Je nach Maschine können die Anforderungen an ein Rezeptsystem sehr unterschiedlich sein.
Wie flexibel ist die Rezeptkomponente von mapp?
Durch den modularen Aufbau sind der Fantasie keine Grenzen gesetzt. Eine kleine Lösung mit 3 Variablen lässt sich genauso umsetzen, wie eine komplexe Maschine mit 500 Variablen oder mehr. Auch dezentrale Software-Architekturen werden unterstützt. Maschinenoptionen mit zusätzlichen Parametern lassen sich mit einem Mausklick aktivieren oder deaktivieren. Selbstverständlich sorgt mapp-Link auch für den Abgleich mit anderen relevanten mapp-Komponenten, zum Beispiel einem User-Management-System. Gängige Funktionen, wie Filtern und Sortieren, sind selbstverständlich im Rezeptsystem integriert. Rezepte können wahlweise als CSV oder XML gespeichert werden. Eine Verschlüsselungsoption ist in der Entwicklung.
Apropos Entwicklung, wie sieht der weitere Fahrplan für mapp aus?
Zum Start von mapp im Herbst 2014 haben wir 70 mapp-Funktionen herausgebracht, die neben den Basis-Funktionen zum Beispiel auch alle gängigen Achsbewegungen umfassen. Damit ist das Ende der Fahnenstange jedoch noch lange nicht erreicht, wir entwickeln kontinuierlich weitere Komponenten, die unseren Kunden das Engineering erleichtern werden. Dass wir damit auf dem richtigen Weg sind, haben uns die Reaktionen auf und nach der SPS IPC Drives gezeigt: Die Kunden rennen uns die Türen ein.

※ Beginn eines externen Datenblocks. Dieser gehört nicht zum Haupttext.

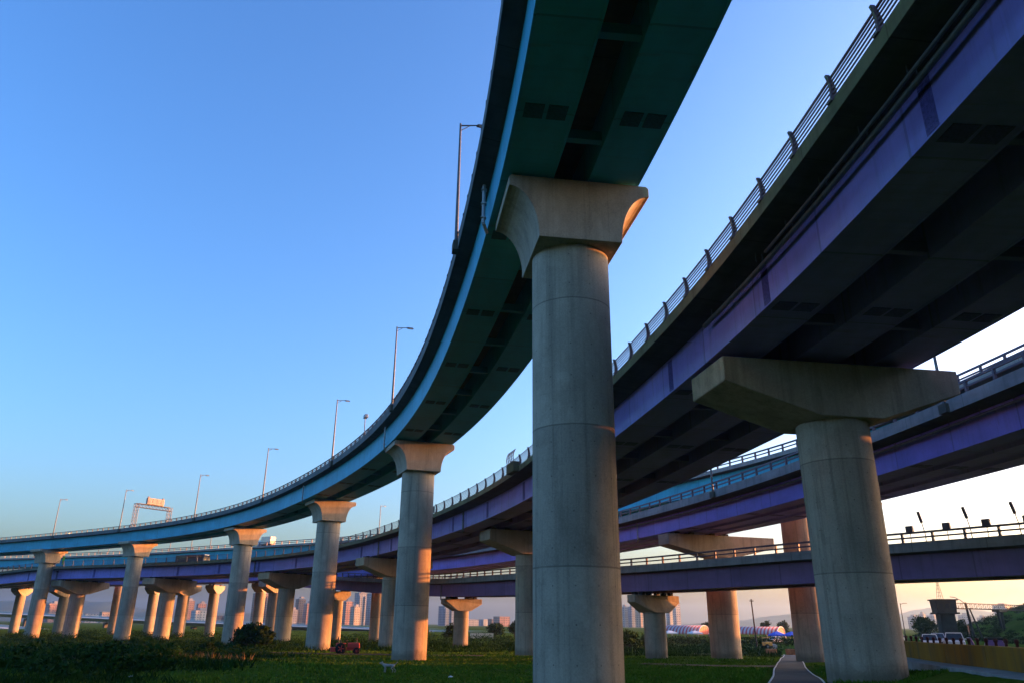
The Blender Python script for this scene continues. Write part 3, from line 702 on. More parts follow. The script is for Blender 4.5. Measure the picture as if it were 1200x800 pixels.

Welche Auswirkungen wird es haben, dass Ihre Kunden nun deutlich schneller entwickeln können?
In erster Linie können Maschinen natürlich schneller und kostengünstiger auf den Markt gebracht werden. Der Maschinenbauer kann die Zeitersparnis aber auch anders nutzen: Er kann mehr Ressourcen in die Umsetzung seines Prozesswissens stecken. Er kann sich darauf konzentrieren, seine Marktposition auszubauen. Im Fokus steht die Innovation.